Sunday, February 24, 2008

The radiant city...

Everyone has a place in their imagination that fills them with awe and excitement as well as a nostalgia for "home." For me this place is New York City. To this day the car trip to the City quickens my pulse and renews the hope of fulfilling one's dreams. Even the trip down the Thruway with its high-tech rest rooms every thirty miles or so, the way you can feel the traffic start to pick up south of Poughkeepsie, and the long downhill to the sight of the broad Hudson at the Tappan Zee bridge is a pleasureful experience.
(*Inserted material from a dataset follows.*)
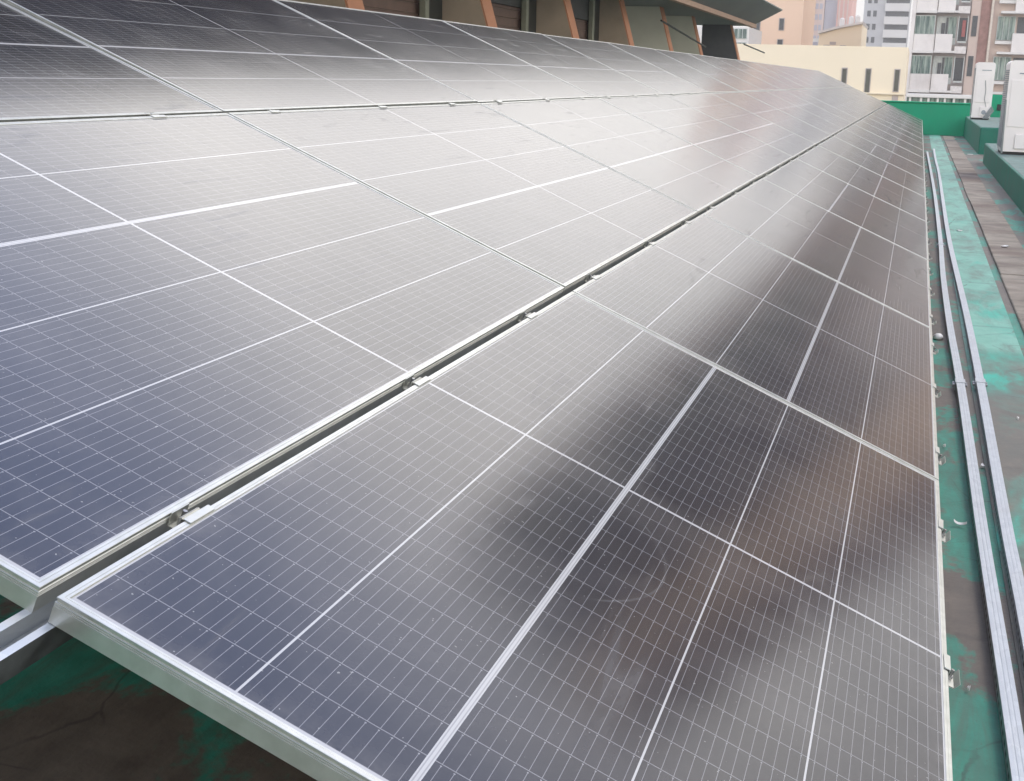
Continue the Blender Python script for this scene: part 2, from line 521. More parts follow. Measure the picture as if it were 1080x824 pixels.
bm = bmesh.new()
add_box(bm, (-14, -4.6, -0.4), (40.0, 16, 0.0))
struct(obj('roof_deck', bm, MAT['roof']))
bm = bmesh.new()
add_box(bm, (-14, -4.6, -20.0), (40.2, 16, -0.402))
tag(obj('roof_building', bm, MAT['finpale']), 'building under the green painted roof that carries the panels', 'building')

bm = bmesh.new()                                   # painted walkway, a sheet 4 mm above the deck, with a ragged near part
add_box(bm, (-6, -0.575, 0.001), (39.97, -0.255, 0.005))
struct(obj('walkway', bm, MAT['strip']))

bm = bmesh.new()                                   # gutter cover slabs, each a hand's breadth out of line
x = -6.0
while x < 38.5:
    L = random.uniform(2.4, 5.2)
    dy = random.uniform(-0.006, 0.006); dz = random.uniform(-0.004, 0.004)
    add_box(bm, (x+0.003, -0.95+dy, -0.05), (min(x+L-0.003, 39.0), -0.635+dy, 0.022+dz), 0.006)
    x += L
struct(obj('gutter_path', bm, MAT['slab']))

# ------------------------------------------------------------------ parapet
bm = bmesh.new()
add_box(bm, (40.0, -1.75, -0.6), (40.2, 16.0, 0.94), 0.012)
t = thing('parapet_wall', 'bright green parapet wall closing the far end of the roof', 'wall', (40.1, 0, 0))
o = obj('wall', bm, MAT['parapet']); o.location = (-40.1, 0, 0); o.parent = t
bm = bmesh.new()
add_box(bm, (39.96, -1.75, 0.942), (40.24, 16.0, 0.985), 0.01)
o = obj('coping', bm, MAT['parapet']); o.location = (-40.1, 0, 0); o.parent = t
t = thing('parapet_wall', 'taller green wall block behind the farther white outdoor unit', 'wall', (40.1, -3, 0))
bm = bmesh.new()
add_box(bm, (40.0, -4.6, -0.6), (40.2, -1.753, 1.26), 0.012)
o = obj('wall', bm, MAT['parapet']); o.location = (-40.1, 3, 0); o.parent = t
bm = bmesh.new()
add_box(bm, (39.96, -2.35, 0.80), (39.998, -2.15, 0.98), 0.01)
o = obj('junction_box', bm, MAT['black']); o.location = (-40.1, 3, 0); o.parent = t
bm = bmesh.new()
add_box(bm, (-14, -4.8, -0.6), (40.2, -4.602, 0.9), 0.012)
tag(obj('parapet_wall', bm, MAT['parapet']), 'low green parapet along the walkway side behind the plinths', 'wall')

# ------------------------------------------------------------------ plinths and outdoor units
def plinth(x0, x1, y0, y1, h, label):
    t = thing('concrete_plinth', label, 'plinth', ((x0+x1)/2, (y0+y1)/2, 0))
    bm = bmesh.new()
    add_box(bm, (x0, y0, -0.02), (x1, y1, h-0.004), 0.02, 2)
    o = obj('base', bm, MAT['plinth']); o.location = -t.location; o.parent = t
    bm = bmesh.new()
    add_box(bm, (x0+0.025, y0+0.025, h-0.02), (x1-0.025, y1-0.025, h), 0.004)
    o = obj('top', bm, MAT['plinthtop']); o.location = -t.location; o.parent = t
plinth(29.5, 39.85, -2.6, -1.265, 0.60, 'taller green plinth by the end wall, under the farther outdoor unit')
plinth(7.0, 26.1, -2.9, -1.22, 0.39, 'long low green plinth under the nearer outdoor unit')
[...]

Although I was born in the City (the Bronx) I only lived there for the first five years of my life, one year in Astoria, Queens, in 1949 and one and one half years in 1966-67 at the 92nd Street Y but I can always hear the roar of the subway train on the express tracks, my neck remembers the stiffness from looking up at the tall buildings and I can see the flags fluttering at Rockefeller Center behind the gigantic statue of Atlas holding up the world at the Fifth Avenue entrance. The City exudes the radiance of a culture bursting with energy. At least, this is the way I like to think of it in my imagination. So many things are gone now that I remember with affection: the Automat where you could get a sliced egg sandwich with a bit of lettuce and tomato for five nickels, the thick wooden turnstile in a subway station that you would snap free when your nickel went in the slot, the red trolley cars with the lower center doors on Tremont Avenue in the Bronx and the varnished caned seats inside, the movie palaces along Broadway - even double-decker buses along Fifth Avenue! The rest of America, out West, was something you could only dream about visiting one day or glimpse through a "Viewmaster." Every civilization in history has had a beginning, a greatest era and a decline. New York is just one of many great cities now and the people trodding the ramps at Grand Central are different but the memory and the hope still linger over the City like the haze from the East River on a steamy summer day. I was not fortunate enough to be able to live and work in the radiant City but I know but, in a way, that makes it all the more stimulating to me.

2 comments:

Haik Bedrosian said...

Awesome post! Very vivid imagery. I love New York from having visited dozens of times, and I also feel a pang of regret for not having moved there in the 90s/my 20s like Ben, Josh and Ari. For some reason I went and crashed with Robin in Austin instead, but by that point the decade was winding down and all my plans were half-baked, so although it is a lovely city, Austin didn't work out so well for me. All well. Hope you get a big juicy bite of Apple to fill you up on your visit, Frank.

Cassandra Jupiter said...

Hi Frank, I too feel a lot of excitement going into NYC, but only if I enter NY in a very specific way: driving in early evening (just before sunset) on the FDR with little traffic. As I approach downtown, the sun has set, the lights on the financial buildings have come on and I feel the power and excitement of the Gotham city that Robert Moses intended for this parkway.